**Objective**
Where a line of the listing below includes the word "part", reproduce that line.

- - -

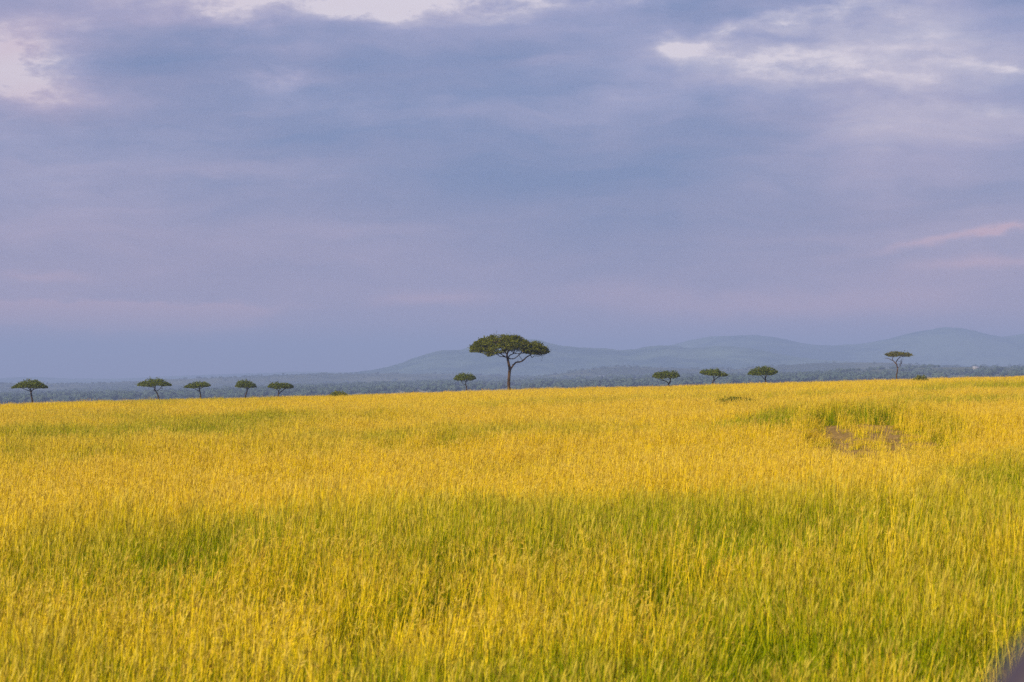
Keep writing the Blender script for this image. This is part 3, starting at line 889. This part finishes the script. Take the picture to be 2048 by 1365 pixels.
acacia('acacia_tree', 'acacia with two close upright stems and a broad full crown', (1530, 764), 552,
       q([(1430, 592, 1.2), (1425, 560, 1.0), (1432, 530, .8), (1430, 490, .5)]),
       [(.2, q([(1425, 575, .8), (1400, 545, .7), (1385, 525, .6), (1340, 510, .35), (1290, 500, .25)]), 4), (-.3, q([(1432, 550, .7), (1440, 520, .6), (1480, 500, .3)]), 4), (.4, q([(1424, 540, .6), (1415, 515, .4), (1400, 480, .3)]), 3)],
       q([(1226, 495), (1250, 465), (1310, 435), (1380, 422), (1450, 420), (1500, 438), (1550, 460), (1570, 470)]),
       q([(1226, 510), (1290, 518), (1360, 522), (1420, 515), (1480, 518), (1530, 512), (1570, 476)]), 5600, .125, seed=29, clump=.455, **A)
q = lambda l: conv(l, 5.02, 1640, 640)
A2 = dict(A); A2['mat'] = M['leaves_dry']; A2['bark'] = M['bark']
acacia('acacia_tree', 'rightmost acacia, tall and nearly bare, with a thin ragged crown', (1793, 753), 560,
       q([(768, 566, 1.5), (775, 530, 1.3), (778, 490, 1.25), (772, 455, 1.2), (762, 430, 1.1), (775, 405, .9), (800, 375, .6), (815, 345, .4)]),
       [(.1, q([(768, 445, 1.0), (748, 425, .9), (728, 400, .7), (735, 375, .5), (745, 345, .3)]), 3), (.15, q([(735, 412, .7), (710, 400, .6), (690, 390, .5), (665, 385, .4), (655, 392, .25)]), 2),
        (-.3, q([(775, 410, .7), (790, 385, .6), (830, 365, .4), (870, 355, .3)]), 4), (.2, q([(775, 490, .5), (800, 470, .4), (815, 445, .3), (830, 430, .2)]), 2), (-.2, q([(800, 468, .35), (802, 440, .3), (806, 415, .2)]), 2)],
       q([(655, 345), (690, 328), (730, 315), (770, 318), (800, 325), (850, 325), (900, 332), (925, 345)]),
       q([(655, 352), (690, 372), (740, 378), (800, 360), (840, 372), (890, 372), (925, 352)]), 2300, .13, seed=30, clump=.47, fuzz=1.4, **A2)

# ------------------------------------------------------------------ shrubs
def shrub(label, px, py, d, wpx, hpx, n, leaf, mat, seed, lumps=5, depth=.6, bottom=.3, stems=True):
    rg = np.random.default_rng(seed)
    m = d/FPX; x0 = at_px(px, d); gz = float(ground(x0, d))
    ztop = CAM_H+(EYE_Y-py)/FPX*d - gz
    t = empty('shrub', (x0, d, gz)); tag(t, label, 'shrub')
    w = wpx*m/2
    pos = []
    for l in range(lumps):
        a = -0.8+1.6*l/(max(lumps-1, 1)) if lumps > 1 else 0
        cw = w*(.42 if lumps > 1 else 1)*rg.uniform(.8, 1.2)
        hh = ztop*(1-.30*a*a)*rg.uniform(.86, 1.0)
        k = n//lumps
        v = rg.normal(0, 1, (k, 3)); v /= np.linalg.norm(v, axis=1, keepdims=True); v *= (rg.uniform(.35, 1, k)**.5)[:, None]
        c = np.array([a*w*.75, rg.normal(0, .2)*w*depth, hh*.5])
        pos.append(c + v*np.array([cw, cw*depth*1.3, hh*.52]))
    pos = np.vstack(pos); pos[:, 2] = np.abs(pos[:, 2]-.05)+.05
    V, F = leaf_cloud(pos, np.full(len(pos), leaf), rg, .2)
    r = np.clip(rg.normal(.5, .28, len(pos)), 0, 1); k = (rg.uniform(0, 1, len(pos)) < .15)*.6
    mesh_obj('foliage', V, F, mat, t, tint=np.repeat(np.stack([r*0, r, k], -1), 4, 0))
    Vs, Fs = [], []
    for i in range(9):
        a = rg.uniform(-.7, .7)*w
        v, f, _ = tube([(a*.5, rg.normal(0, .1), -.1), (a*.8, rg.normal(0, .1), ztop*.4), (a, rg.normal(0, .2), ztop*.8)], [.03, .02, .01], 5)
        b = len(Vs); Vs += v; Fs += [tuple(i_+b for i_ in qq) for qq in f]
    mesh_obj('stem', Vs, np.array(Fs), M['bark_small'], t)
shrub('low rounded dark shrub on the ridge left of the small crooked acacia', 678, 779.5, 470, 38, 8, 3200, .10, M['shrub'], 41)
shrub('low green shrub on the ridge right of the bare acacia', 1842, 748, 430, 34, 6, 2400, .09, M['shrub'], 42)
dm = sight(1478, 805, .75)
shrub('long low green shrub patch in the grass left of the earth track', 1478, 791.5, dm, 122, 10, 11000, .055, M['shrub'], 43, 11, .40)
shrub('tiny brown dry shrub on the ridge right of the forked acacia', 570, 790.5, 440, 12, 4, 600, .07, M['shrub_brown'], 44, 3)
shrub('tiny brown dry shrub on the ridge under the flat crowned acacia', 534, 793, 430, 9, 3, 450, .07, M['shrub_brown'], 45, 2)

# ------------------------------------------------------------------ vehicle mirror at the lower right corner, out of focus
def build_mirror():
    bm_mat = mat_plain('dark_plastic', (.030, .022, .034), (.042, .032, .046), 6, .45)
    dist = 1.3
    cx = at_px(2075, dist)+.066; cz = CAM_H + (EYE_Y-1400)/FPX*dist - .030
    t = empty('car_mirror', (cx, dist, cz - .07)); tag(t, 'blurred dark car mirror poking into the lower right corner', 'car mirror')
    us = 28; vs = 18; V, F = [], []
    for i in range(vs+1):
        ph = -math.pi/2+math.pi*i/vs
        for j in range(us):
            th = 2*math.pi*j/us
            f = lambda c, e: math.copysign(abs(c)**e, c)
            V.append((.092*f(math.cos(ph), .6)*f(math.cos(th), .7), .045*f(math.cos(ph), .6)*f(math.sin(th), .7), .068*f(math.sin(ph), .7)+.07))
    for i in range(vs):
        for j in range(us):
            F.append((i*us+j, i*us+(j+1) % us, (i+1)*us+(j+1) % us, (i+1)*us+j))
    mesh_obj('housing', V, np.array(F), bm_mat, t, smooth=True)
    gl = mat_plain('mirror_glass', (.5, .5, .52), (.55, .55, .56), 3, .05)
    V = []; k = 24
    for yy in (-.047, -.0440):
        for j in range(k):
            th = 2*math.pi*j/k
            f = lambda c, e: math.copysign(abs(c)**e, c)
            V.append((.075*f(math.cos(th), .6), yy, .07+.05*f(math.sin(th), .6)))
    F = [np.array([list(range(k))]), np.array([[j, (j+1) % k, k+(j+1) % k, k+j] for j in range(k)])]
    mesh_obj('mirror_glass', V, F, gl, t)
    v, f, _ = tube([(.05, .01, .03), (.09, .01, -.05), (.14, .0, -.14), (.16, -.02, -.30)], [.016, .015, .016, .02], 10)
    mesh_obj('bracket', v, np.array(f), bm_mat, t, smooth=True)
build_mirror()

# ------------------------------------------------------------------ haze
def build_haze():
    m = bpy.data.materials.new('haze_air'); m.use_nodes = True
    nt = m.node_tree; nt.nodes.clear(); out = nt.nodes.new('ShaderNodeOutputMaterial')
    pv = nt.nodes.new('ShaderNodeVolumePrincipled')
    pv.inputs['Color'].default_value = (.375, .495, .83, 1)
    pv.inputs['Density'].default_value = HAZE
    nt.links.new(pv.outputs[0], out.inputs['Volume'])
    a, lo, hi = 25500, -110, 238
    V = [(-a, -a, lo), (a, -a, lo), (a, a, lo), (-a, a, lo), (-a, -a, hi), (a, -a, hi), (a, a, hi), (-a, a, hi)]
    F = np.array([(0, 3, 2, 1), (4, 5, 6, 7), (0, 1, 5, 4), (1, 2, 6, 5), (2, 3, 7, 6), (3, 0, 4, 7)])
    o = mesh_obj('haze', V, F, m)
    tag(o, 'pale blue haze hanging over the valley and mountains', 'haze', kind='stuff')
HAZE = 1.34e-4
build_haze()

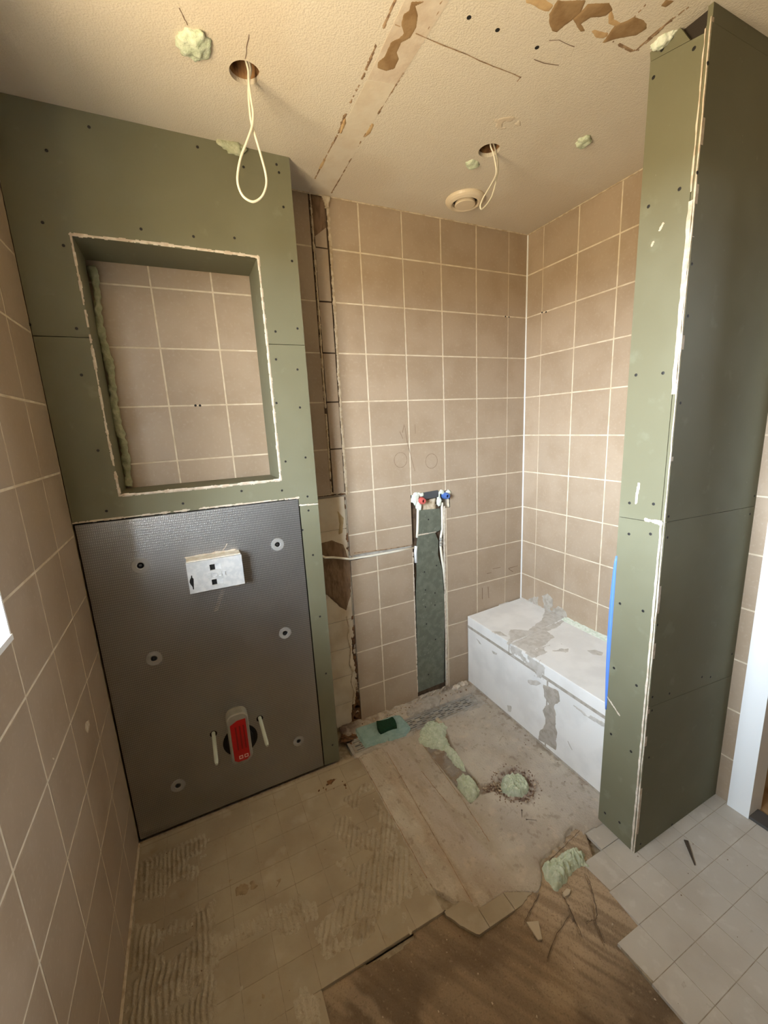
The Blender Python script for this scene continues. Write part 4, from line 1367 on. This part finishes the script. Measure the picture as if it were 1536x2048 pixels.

- - -

**Written solution**
Keep writing the Blender script for this image. This is part 3, starting at line 889. This part finishes the script. Take the picture to be 2048 by 1365 pixels.
The Blender Python script for this scene continues. Write part 4, from line 1367 on. This part finishes the script. Measure the picture as if it were 1536x2048 pixels.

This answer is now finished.